"I know you want to pick up that lamb bone and eat the rest of the meat," Ariana Mangual whispers conspiratorially. "Go ahead—if you do it, I will. No one else here is going to." We are at the 2006 National Book Awards Ceremony and Dinner in the Marriott Marquis Hotel in Times Square with 698 other people. Two of them, Mangual has already observed, are middle-aged women wearing the exact same outfit (currently featured in Ann Taylor window displays). Mangual is the wife of Ben Lerner, finalist for the National Book Award in poetry for Angle of Yaw. I work for his publisher, Copper Canyon Press. As I lick lamb juice off my fingers, Lerner's photo and the cover image of his book flash on giant screens on either side of the stage. It seems both plainly ridiculous and entirely normal that we should be here together.

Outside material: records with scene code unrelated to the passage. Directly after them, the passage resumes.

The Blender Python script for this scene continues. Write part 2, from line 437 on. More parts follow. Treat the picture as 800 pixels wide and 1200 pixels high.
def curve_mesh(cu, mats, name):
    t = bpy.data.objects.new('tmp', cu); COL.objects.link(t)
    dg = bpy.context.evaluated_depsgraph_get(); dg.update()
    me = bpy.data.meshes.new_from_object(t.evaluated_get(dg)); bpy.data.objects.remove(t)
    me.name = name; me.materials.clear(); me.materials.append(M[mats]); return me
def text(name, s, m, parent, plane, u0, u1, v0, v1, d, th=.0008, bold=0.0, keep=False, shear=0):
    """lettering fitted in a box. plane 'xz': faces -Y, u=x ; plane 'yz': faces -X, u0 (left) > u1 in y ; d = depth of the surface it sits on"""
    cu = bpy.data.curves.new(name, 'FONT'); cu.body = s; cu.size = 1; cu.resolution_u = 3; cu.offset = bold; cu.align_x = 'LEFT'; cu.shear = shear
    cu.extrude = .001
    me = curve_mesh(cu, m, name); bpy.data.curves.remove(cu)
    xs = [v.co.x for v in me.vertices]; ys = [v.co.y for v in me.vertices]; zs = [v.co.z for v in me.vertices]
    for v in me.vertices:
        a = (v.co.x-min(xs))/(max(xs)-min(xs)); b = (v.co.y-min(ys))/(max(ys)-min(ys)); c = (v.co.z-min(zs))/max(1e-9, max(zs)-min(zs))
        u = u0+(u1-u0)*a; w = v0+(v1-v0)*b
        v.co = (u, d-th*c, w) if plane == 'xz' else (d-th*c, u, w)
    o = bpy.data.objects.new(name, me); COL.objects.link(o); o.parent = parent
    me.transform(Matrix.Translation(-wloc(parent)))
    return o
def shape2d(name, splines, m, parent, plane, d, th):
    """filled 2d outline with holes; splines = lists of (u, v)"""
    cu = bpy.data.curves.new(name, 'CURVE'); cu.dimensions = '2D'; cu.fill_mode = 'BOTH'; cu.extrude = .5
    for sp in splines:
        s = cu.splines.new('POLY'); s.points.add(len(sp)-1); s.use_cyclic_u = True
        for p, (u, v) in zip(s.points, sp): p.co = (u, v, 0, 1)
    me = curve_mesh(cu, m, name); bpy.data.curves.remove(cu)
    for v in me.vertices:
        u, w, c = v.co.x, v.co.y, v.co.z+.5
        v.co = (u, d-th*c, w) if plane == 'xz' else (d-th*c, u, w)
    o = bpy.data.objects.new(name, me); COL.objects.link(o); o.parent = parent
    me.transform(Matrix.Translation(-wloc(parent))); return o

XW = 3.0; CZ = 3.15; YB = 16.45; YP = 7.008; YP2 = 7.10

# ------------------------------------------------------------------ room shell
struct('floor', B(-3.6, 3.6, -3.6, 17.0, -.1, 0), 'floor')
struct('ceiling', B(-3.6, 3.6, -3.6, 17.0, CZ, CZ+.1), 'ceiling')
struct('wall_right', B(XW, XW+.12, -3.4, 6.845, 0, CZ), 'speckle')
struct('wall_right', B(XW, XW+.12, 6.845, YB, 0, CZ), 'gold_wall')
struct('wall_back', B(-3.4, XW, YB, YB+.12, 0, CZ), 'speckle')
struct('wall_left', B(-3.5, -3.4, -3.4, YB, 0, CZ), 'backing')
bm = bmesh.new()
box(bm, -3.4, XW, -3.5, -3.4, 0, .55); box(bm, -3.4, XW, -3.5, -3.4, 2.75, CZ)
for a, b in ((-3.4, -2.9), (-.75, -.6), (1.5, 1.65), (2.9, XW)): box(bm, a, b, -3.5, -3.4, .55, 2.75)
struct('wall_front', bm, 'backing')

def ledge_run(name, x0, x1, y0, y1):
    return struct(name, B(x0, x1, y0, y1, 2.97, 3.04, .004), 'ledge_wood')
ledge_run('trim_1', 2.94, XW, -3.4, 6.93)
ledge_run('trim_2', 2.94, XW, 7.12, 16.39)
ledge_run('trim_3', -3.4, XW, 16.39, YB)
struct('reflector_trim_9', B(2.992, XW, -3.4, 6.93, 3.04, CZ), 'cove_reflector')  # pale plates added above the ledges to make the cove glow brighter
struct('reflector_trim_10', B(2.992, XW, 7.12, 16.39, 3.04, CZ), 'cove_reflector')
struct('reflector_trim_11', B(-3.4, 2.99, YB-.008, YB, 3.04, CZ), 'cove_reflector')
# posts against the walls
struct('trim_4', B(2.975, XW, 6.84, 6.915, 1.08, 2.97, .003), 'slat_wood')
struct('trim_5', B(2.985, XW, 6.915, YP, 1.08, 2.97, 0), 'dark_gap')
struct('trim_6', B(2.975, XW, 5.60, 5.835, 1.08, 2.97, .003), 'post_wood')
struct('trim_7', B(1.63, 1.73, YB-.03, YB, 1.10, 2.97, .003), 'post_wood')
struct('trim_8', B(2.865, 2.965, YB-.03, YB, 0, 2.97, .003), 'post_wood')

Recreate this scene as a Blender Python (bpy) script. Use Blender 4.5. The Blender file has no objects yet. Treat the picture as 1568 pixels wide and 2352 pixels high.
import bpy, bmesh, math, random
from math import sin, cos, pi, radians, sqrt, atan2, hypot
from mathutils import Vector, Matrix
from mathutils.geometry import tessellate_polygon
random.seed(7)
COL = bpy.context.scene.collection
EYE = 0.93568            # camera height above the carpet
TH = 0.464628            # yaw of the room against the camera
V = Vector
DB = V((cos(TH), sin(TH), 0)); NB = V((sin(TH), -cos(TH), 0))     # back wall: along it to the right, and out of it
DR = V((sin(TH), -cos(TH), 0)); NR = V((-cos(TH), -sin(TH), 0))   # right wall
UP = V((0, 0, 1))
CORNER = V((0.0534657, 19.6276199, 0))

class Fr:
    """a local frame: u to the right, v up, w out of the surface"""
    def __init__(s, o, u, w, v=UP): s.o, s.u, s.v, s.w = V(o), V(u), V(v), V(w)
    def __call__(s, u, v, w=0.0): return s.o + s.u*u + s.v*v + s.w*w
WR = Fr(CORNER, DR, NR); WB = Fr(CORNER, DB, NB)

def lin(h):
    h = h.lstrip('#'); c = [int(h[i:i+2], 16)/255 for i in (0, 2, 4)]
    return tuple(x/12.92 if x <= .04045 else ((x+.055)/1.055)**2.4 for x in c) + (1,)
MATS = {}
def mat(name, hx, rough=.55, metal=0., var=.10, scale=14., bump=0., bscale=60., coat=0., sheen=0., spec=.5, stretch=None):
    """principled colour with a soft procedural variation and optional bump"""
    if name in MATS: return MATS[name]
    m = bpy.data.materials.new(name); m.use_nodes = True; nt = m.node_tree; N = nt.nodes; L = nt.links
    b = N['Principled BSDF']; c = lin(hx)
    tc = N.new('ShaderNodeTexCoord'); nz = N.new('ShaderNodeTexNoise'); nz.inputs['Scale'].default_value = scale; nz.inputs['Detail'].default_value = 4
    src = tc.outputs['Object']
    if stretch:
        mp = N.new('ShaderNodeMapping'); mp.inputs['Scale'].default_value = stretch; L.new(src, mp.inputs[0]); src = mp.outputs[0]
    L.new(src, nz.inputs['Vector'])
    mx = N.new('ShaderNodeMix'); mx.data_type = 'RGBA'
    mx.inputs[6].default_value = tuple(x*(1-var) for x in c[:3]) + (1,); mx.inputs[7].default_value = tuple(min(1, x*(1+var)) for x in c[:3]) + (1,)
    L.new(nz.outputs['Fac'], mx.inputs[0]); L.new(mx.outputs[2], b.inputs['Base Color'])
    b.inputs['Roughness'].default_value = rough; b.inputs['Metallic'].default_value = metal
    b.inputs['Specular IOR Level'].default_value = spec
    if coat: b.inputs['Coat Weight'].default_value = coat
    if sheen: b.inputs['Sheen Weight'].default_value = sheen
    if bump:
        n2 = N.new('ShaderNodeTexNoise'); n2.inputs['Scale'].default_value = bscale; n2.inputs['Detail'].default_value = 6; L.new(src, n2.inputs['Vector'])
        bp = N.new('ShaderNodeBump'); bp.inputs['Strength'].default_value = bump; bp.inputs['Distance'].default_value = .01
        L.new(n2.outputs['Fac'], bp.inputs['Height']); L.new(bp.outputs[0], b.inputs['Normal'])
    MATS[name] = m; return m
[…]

The National Book Awards ceremony—the "Oscars of the book world"—is an all-out party for the publishing industry featuring a mini red carpet, mediocre hors d'oeuvres, old white men in tuxedos, and a vague, unrelenting sense of sanctimony. Being associated with an independent poetry press based in Washington State, it is easier for me to feel overwhelmed than involved. "Who the hell are these people?" and "What am I doing here?" are recurring questions in my evening's interior monologue.

But of all the years to be attending the NBA, 2006 is a decidedly good one—especially for someone associated with an independent poetry press based in Washington State. The Medal for Distinguished Contribution to American Letters goes to a poet, Adrienne Rich, only the second poet ever to receive the award. It feels good to be in a room with hundreds of people actually listening to a serious poet, who takes things very seriously, speak (very, very seriously) about poetry for 10 minutes: "When poetry lays its hand on our shoulder, we can be, to almost a physical degree, touched and moved," she says. Sounds hokey, but in the moment it seems to be the simplest articulation of why I am here, in a horribly expensive dress I'm considering returning tomorrow.

David Remnick, the New Yorker editor, presenting the Literarian Award for Outstanding Service to the American Literary Community, gives a lovely tribute to Robert Silvers and, posthumously, Barbara Epstein, founders and editors of the New York Review of Books. In his acceptance speech, Silvers refers to how the magazine (which Epstein called "a ma-and-pa store") began as an experiment without expectation. Its editorial vision, Silvers continues, can be summarized by a comment Epstein once scrawled in the margin of an essay: "Don't Trust Power."

Then the awards are handed out and there's a palpable sense of surprise, excitement. Seattle writer Timothy Egan—Washington State REPRESENT—wins the nonfiction award for The Worst Hard Time. He seems genuinely stunned, manages to mention the trees and rain of Seattle, and earnestly thanks his father, wife, and children. Novelist Richard Powers (every bit as nerdy and strangely attractive as I had hoped) wins for The Echo Maker, about a man who develops a rare brain disorder called Capgras Syndrome after a car accident and cannot remember those closest to him. Powers has written many strange, manically intellectual novels and he thanks his publisher, Farrar, Straus and Giroux, for allowing him to work "in total artistic freedom." Splay Anthem, Nathaniel Mackey's bold and rhapsodic award-winning book of poetry from New Directions, is clearly a book that required that sort of freedom to craft. The winner for young people's literature, M. T. Anderson, thanks his small independent publisher, Candlewick Press, for taking a chance on a 900-page manuscript set in 18th-century Boston. A major benefit of the awards, in addition to the $10,000 prizes, is that all these guys will be able to keep writing whatever they want.

After the ceremony, at a party in a room on the 44th floor of the hotel, I find myself looking down on unnaturally bright Times Square: a billboard advertising the upcoming Video Game Awards (hosted by Samuel L. Jackson), a Converse billboard featuring the 2006 star of the other NBA—the NBA Finals MVP Dwayne Wade. Behind me, I can hear Lerner, Mangual, H. L. Hix (poet and National Book Awards finalist) and C. D. Wright (poet, National Book Awards poetry judge, and MacArthur "genius") talking about the midterm-election results.